What I see instead is a bias in certain physical sciences to think that somehow experiential phenomena are less rigorous because they don't fit the mold of those sciences as much. The systems are more complex and different metaphysically, so their legitimacy is questioned. This is somehow still happening even as developments in fields like quantum physics and AI are leading many very competent scholars to question basic assumptions about the nature of experience and consciousness vis-a-vis physically observable phenomena.

The irony of the Rosenhan study is that Rosenhan was putting forth exactly the same arguments as you, that psychiatry lacks rigor because it's too subject to the whims of subjectivity.

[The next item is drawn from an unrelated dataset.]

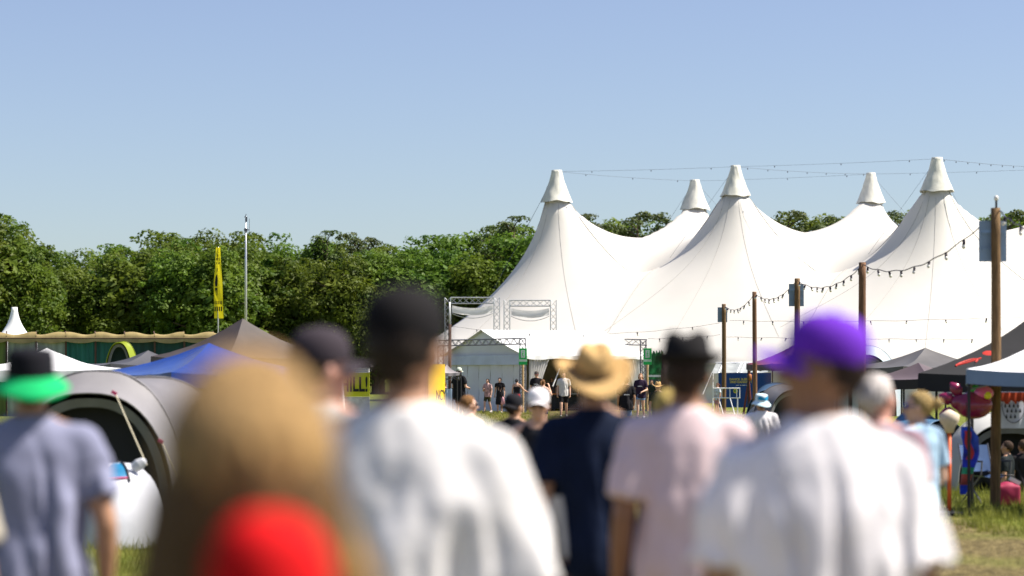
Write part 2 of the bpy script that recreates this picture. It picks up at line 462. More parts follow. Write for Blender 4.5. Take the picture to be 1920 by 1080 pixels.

So when this paper is shown to have been a fraud (even though it was dismissed in the field for many other reasons, but overall because it was unscientific) it is evidence that psychology is unrigorous? When it is not widely known to be a fraud per se, it is cited as evidence that psychology is unrigorous as well? It seems there's no way to win: the critics of the field cite this work as evidence of lack of rigor, and then when it's shown to be fraudulent, it's also shown as lack of rigor.

The even greater irony is that many of these fraudulent studies are being identified by... you guessed it, psychologists. I would go so far as to say no field has done more for the scientific study of science than psychology. Meta-analysis has its birthplace in psychology, and all these discussions of replicability ultimately flow from psychology as a field. If anything, psychology is among the only ones to be open about these issues and to take them seriously. In many other fields, they're swept under the rug, and questioners are attacked with arrogant hostility and accusations of incompetence.